Please use ARCHIVE_OUTPUT_DIRECTORY and use some unique output directory for static target:
add_library(test SHARED ${SOURCES})
add_library(testStatic STATIC ${SOURCES})
set_target_properties(
testStatic PROPERTIES
OUTPUT_NAME test
ARCHIVE_OUTPUT_DIRECTORY testStatic
)
test.lib will be created in testStatic directory and won't override test.lib from test target. It works perfect with MSVC.
It's possible to pack eveything in the same compilation breath, as suggested in the previous answers, but I would advise against it, because in the end it's a hack that works only for simple projects. For example, you may need at some point different flags for different versions of the library (esp. on Windows where flags are typically used to switch between exporting symbols or not). Or as mentionned above, you may want to put .lib files into different directories depending on whether they correspond to static or shared libraries. Each of those hurdles will require a new hack.
It may be obvious, but one alternative that has not been mentionned previously is to make the type of the library a parameter:
set( ${PROJECT_NAME}_LIBTYPE CACHE STRING "library type" )

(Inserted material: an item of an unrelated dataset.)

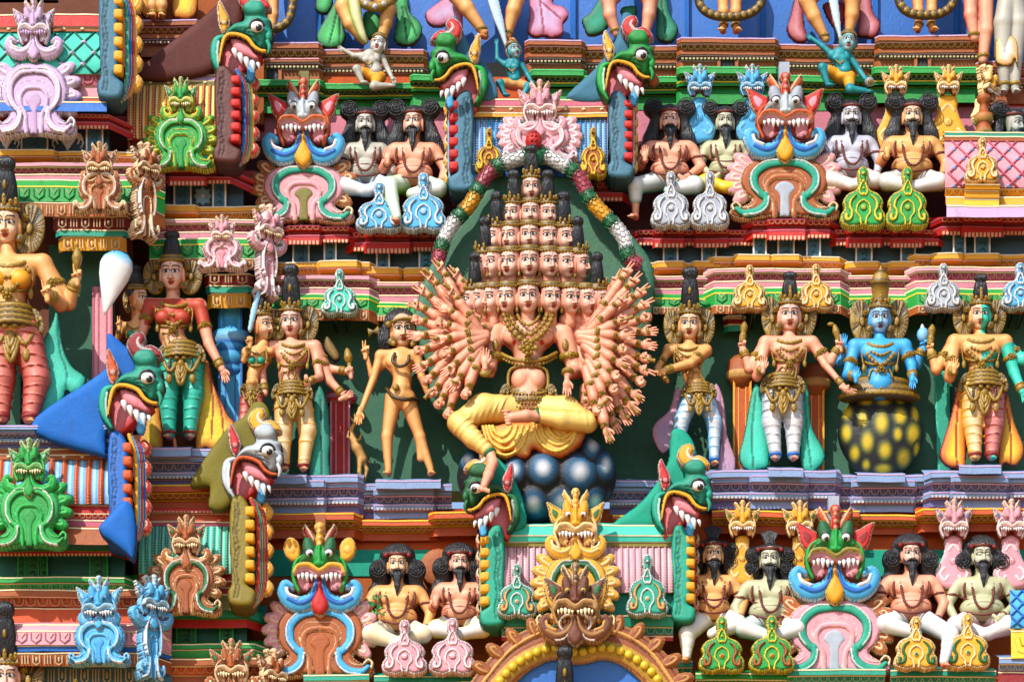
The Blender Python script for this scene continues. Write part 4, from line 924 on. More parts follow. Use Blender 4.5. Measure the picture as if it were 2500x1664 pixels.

set_property( CACHE ${PROJECT_NAME}_LIBTYPE PROPERTY STRINGS "SHARED;STATIC" )
add_library( ${PROJECT_NAME} ${PROJECT_NAME}_LIBTYPE ${SOURCE_FILES} )
Having shared and static versions of the library in two different binary trees makes it easier to handle different compilation options. I don't see any serious drawback in keeping compilation trees distinct, especially if your compilations are automated.
Note that even if you intend to mutualize compilations using an intermediate OBJECT library (with the caveats mentionned above, so you need a compelling reason to do so), you could still have end libraries put in two different projects.